One of the comments removed from this 'grieving relative' said "I hope your brother dies in a car accident this weekend". Charming, eh?

If you don't like something don't read it but trying to enforce censorship on somebody else's blog is totally wrong. I can understand Sarah's reasons for editing/removing but I wish she hadn't done it as what she had written was intelligent and constructive.

I can count on one hand the number of blog entries I have revised in response to irate or upset readers. In five years of blogging, I've enjoyed an occasional harsh email but when balanced against more than 5000 blog posts during the same time span, it seems like a fair offset.

I don't imagine any bereaved cousins are regular readers of my stuff but I can see how they might be regulars in other spaces and perhaps their reading material needs to be fluffy and friendly over there.

Yes, I saw this on Sarah's site. I have not actually read the actual post itself.

Just one or two things, Twenty, I'm not being cycnical, or just a bit, one, what proof was provided that they were related? There's a lot of people who thrive on cyber conflict out there.

Two, on the other hand, grief can also manifest itself as anger, and often that anger has to be displaced somewhere. Unfortunately, Sarah, and yourself were the was the recipients.

How and ever, when will a discussion be allowed on the large number or RTA's in Ireland?

Bernie, agree with every word you've written. Time for real discussion, and taking an honest look at why?

Hi all, Look I agree with much of what's in the post and in fact, my original post was saying almost the same thing - ie. why glorify the driver as the priest did? But I was dealing with a pretty angry and upset woman. Our little blogosphere can't take itself so seriously that we inflict pain. I think her viewpoint was deeply wrong and I don't know why she was reading blogs, but she was, so I wasn't going to be the cause of inflaming the situation. Anyway, people know what I look like and know where I live. I have to take that into account too. Trust me, when we get an official garda report about the cause of the accident I'll be straight back in there.

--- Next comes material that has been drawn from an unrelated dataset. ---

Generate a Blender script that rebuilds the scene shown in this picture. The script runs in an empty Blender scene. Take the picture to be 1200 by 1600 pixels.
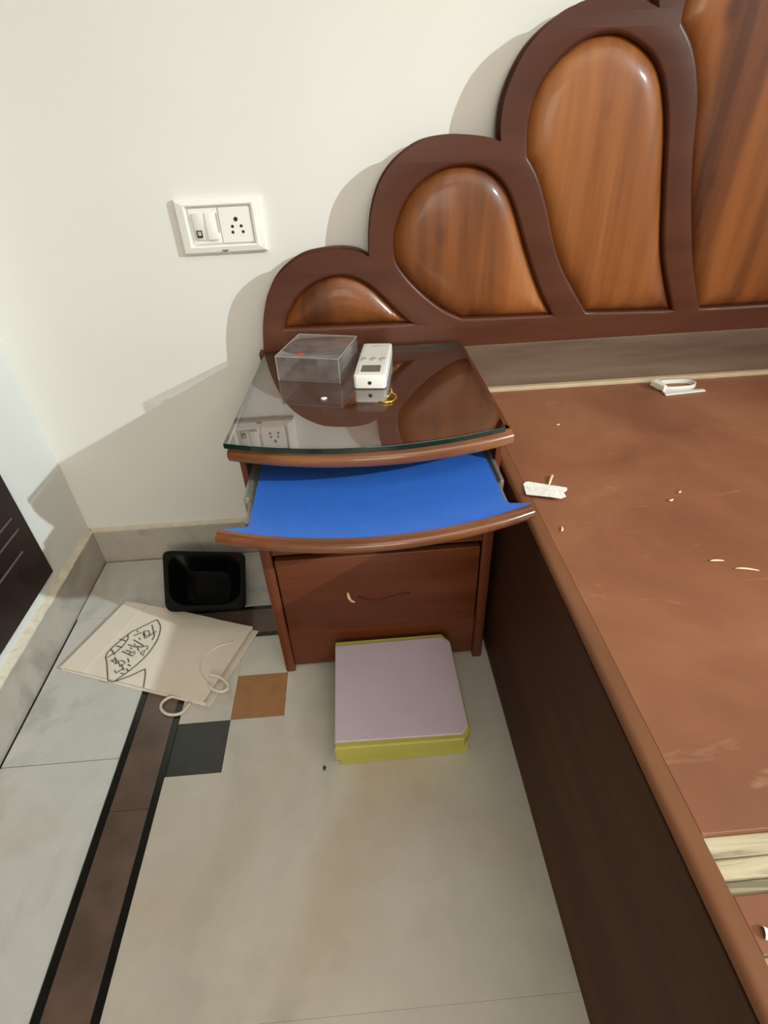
import bpy, bmesh, math, random
from mathutils import Vector, Matrix
from mathutils.geometry import delaunay_2d_cdt

random.seed(7)
scene = bpy.context.scene
C = scene.collection

# ---------------------------------------------------------------- camera
CAM_POS = (0.7027, -1.1193, 0.9278)
PITCH, YAW, ROLL, FPX = -0.6369, 0.0405, -0.04726, 836.94
cd = bpy.data.cameras.new('camera')
cam = bpy.data.objects.new('camera', cd)
C.objects.link(cam)
_d = Vector((math.sin(YAW) * math.cos(PITCH), math.cos(YAW) * math.cos(PITCH), math.sin(PITCH)))
_r = Vector((math.cos(YAW), -math.sin(YAW), 0))
_u = _r.cross(_d)
_r2 = math.cos(ROLL) * _r + math.sin(ROLL) * _u
_u2 = -math.sin(ROLL) * _r + math.cos(ROLL) * _u
M = Matrix((_r2, _u2, -_d)).transposed().to_4x4()
M.translation = Vector(CAM_POS)
cam.matrix_world = M
cd.sensor_fit = 'VERTICAL'
cd.sensor_height = 24.0
cd.lens = FPX * 24.0 / 1600.0
cd.clip_start = 0.01
scene.camera = cam

# ---------------------------------------------------------------- world, light, exposure
world = bpy.data.worlds.new('world')
scene.world = world
world.use_nodes = True
world.node_tree.nodes['Background'].inputs[0].default_value = (0.8, 0.85, 0.9, 1)
world.node_tree.nodes['Background'].inputs[1].default_value = 0.05
scene.cycles.transparent_max_bounces = 32

# spotlight on the right wall, plus an added square ceiling panel for ambient fill
SPOT_POS = Vector((3.42, -2.02, 1.98))
SPOT_AIM = Vector((0.20, -0.15, 0.38))
sl = bpy.data.lights.new('spot_beam', 'SPOT')
sl.energy = 560
sl.color = (0.86, 0.98, 1.0)
sl.spot_size = math.radians(39)
sl.spot_blend = 1.0
sl.shadow_soft_size = 0.022
spot = bpy.data.objects.new('spot_beam', sl)
C.objects.link(spot)
spot.location = SPOT_POS
spot.rotation_euler = (SPOT_AIM - SPOT_POS).to_track_quat('-Z', 'Y').to_euler()
FILL_POS = (1.75, -2.40, 2.70)
al = bpy.data.lights.new('ceiling_fill', 'AREA')
al.shape = 'SQUARE'
al.size = 2.2
al.energy = 60
al.color = (1.0, 0.93, 0.83)
ceiling_fill_light = bpy.data.objects.new('ceiling_fill', al)
C.objects.link(ceiling_fill_light)
ceiling_fill_light.location = FILL_POS
# added warm fill light behind the viewer, sized like a window
FRONT_FILL = (0.25, 1.45, 0.75, 1.95)               # x0, x1, z0, z1 on the front wall
wl = bpy.data.lights.new('front_fill', 'AREA')
wl.shape = 'RECTANGLE'
wl.size = FRONT_FILL[1] - FRONT_FILL[0]
wl.size_y = FRONT_FILL[3] - FRONT_FILL[2]
wl.energy = 40
wl.color = (1.0, 0.92, 0.80)
front_fill_light = bpy.data.objects.new('front_fill', wl)
C.objects.link(front_fill_light)
front_fill_light.location = ((FRONT_FILL[0] + FRONT_FILL[1]) / 2, -3.575, (FRONT_FILL[2] + FRONT_FILL[3]) / 2)
front_fill_light.rotation_euler = (math.radians(90), 0, 0)
scene.view_settings.view_transform = 'Standard'
scene.view_settings.look = 'None'
scene.view_settings.gamma = 1.0
scene.view_settings.use_curve_mapping = False
scene.view_settings.exposure = -0.45

# ---------------------------------------------------------------- measured outlines (metres)
LOBES = [[(0.516, 0.523),(0.525, 0.594),(0.533, 0.63),(0.546, 0.665),(0.565, 0.692),(0.591, 0.713),(0.622, 0.728),(0.658, 0.734),(0.693, 0.735),(0.722, 0.73),(0.741, 0.72)], [(0.741, 0.72),(0.743, 0.758),(0.749, 0.793),(0.761, 0.827),(0.779, 0.854),(0.804, 0.875),(0.838, 0.892),(0.881, 0.898),(0.923, 0.896),(0.95, 0.892),(0.97, 0.885)], [(0.97, 0.885),(0.968, 0.912),(0.972, 0.945),(0.984, 0.976),(1.001, 1.003),(1.023, 1.024),(1.05, 1.041),(1.077, 1.053),(1.11, 1.057),(1.144, 1.057),(1.172, 1.051),(1.197, 1.042)], [(1.197, 1.042),(1.193, 1.058),(1.193, 1.081)]]
P1 = [(0.836, 0.588),(0.561, 0.593),(0.566, 0.613),(0.573, 0.628),(0.596, 0.659),(0.631, 0.684),(0.672, 0.695),(0.707, 0.692),(0.742, 0.674),(0.774, 0.644),(0.806, 0.611)]
P2 = [(1.111, 0.588),(0.917, 0.592),(0.874, 0.614),(0.831, 0.649),(0.795, 0.689),(0.782, 0.719),(0.784, 0.762),(0.802, 0.804),(0.831, 0.835),(0.868, 0.854),(0.904, 0.86),(0.94, 0.856),(0.971, 0.841),(0.996, 0.814),(1.015, 0.778),(1.039, 0.72),(1.072, 0.651)]
P3 = [(1.358, 0.583),(1.167, 0.59),(1.111, 0.665),(1.089, 0.704),(1.076, 0.734),(1.057, 0.784),(1.036, 0.829),(1.013, 0.86),(1.009, 0.893),(1.012, 0.93),(1.028, 0.967),(1.057, 0.997),(1.094, 1.017),(1.132, 1.022),(1.167, 1.014),(1.208, 0.99),(1.236, 0.954),(1.259, 0.892),(1.28, 0.799),(1.308, 0.692)]
P4 = [(1.401, 0.584),(1.365, 0.659),(1.34, 0.727),(1.318, 0.797),(1.302, 0.861),(1.291, 0.919),(1.275, 0.964),(1.257, 0.996),(1.233, 1.022),(1.232, 1.041),(1.235, 1.058)]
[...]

The overall standard of driving in Ireland is poor.
Currently there are around a third of people driving on our roads who have not passed a driving test, lack of awareness and lack of courtesy to other road users can be seen daily.
Standard of roads - surfaces, maintenance, signposts, bad junctions, blind spots etc., are also poor, not enough is being spent on a consistent basis to address this (except when we're approaching an election - shame on those who abuse the funding in this way.)
We get fluffy high level policy documents from various agencies but very little co-ordinated action. The changeover to speed signs in Km/h has been farcical and totally inappropriate speed limits remain on country lanes.
Fast cars are in plentiful supply, even a 1990 hatchback can be tuned up and converted into a high speed performance vehicle, though of course they have very few of the more recent safety mechanisms.
Enforcement has been inconsistent to date, poorly funded and ad hoc. Hopefully recent news of more investment for the Traffic Corps will improve things, however it is not a panacea and only one measure in the overall scheme of things.
To date, transport policy has been poorly thought out and executed, roads and safety especially so.
This does not excuse the fact that we all have a responsibility to exercise care on the roads and to never risk the lives or wellbeing of others.
In other countries, survey after survey reveal that the main cause of accidents and fatalities on the roads are attributable to driver error, very few are down to mechanical issues.
Finger pointing or hand wringing will not help improve the situation, it is incumbent on ALL to reduce the number of accidents and fatalities on our roads.

Finally, this situation viewed from whatever angle is avoidable, it CAN and MUST be improved. Action is needed from top to bottom, start the debate, discuss the issues, agree what needs to be done, petition, lobby and keep this important topic in the spotlight, there is no better time to get it on the political agenda.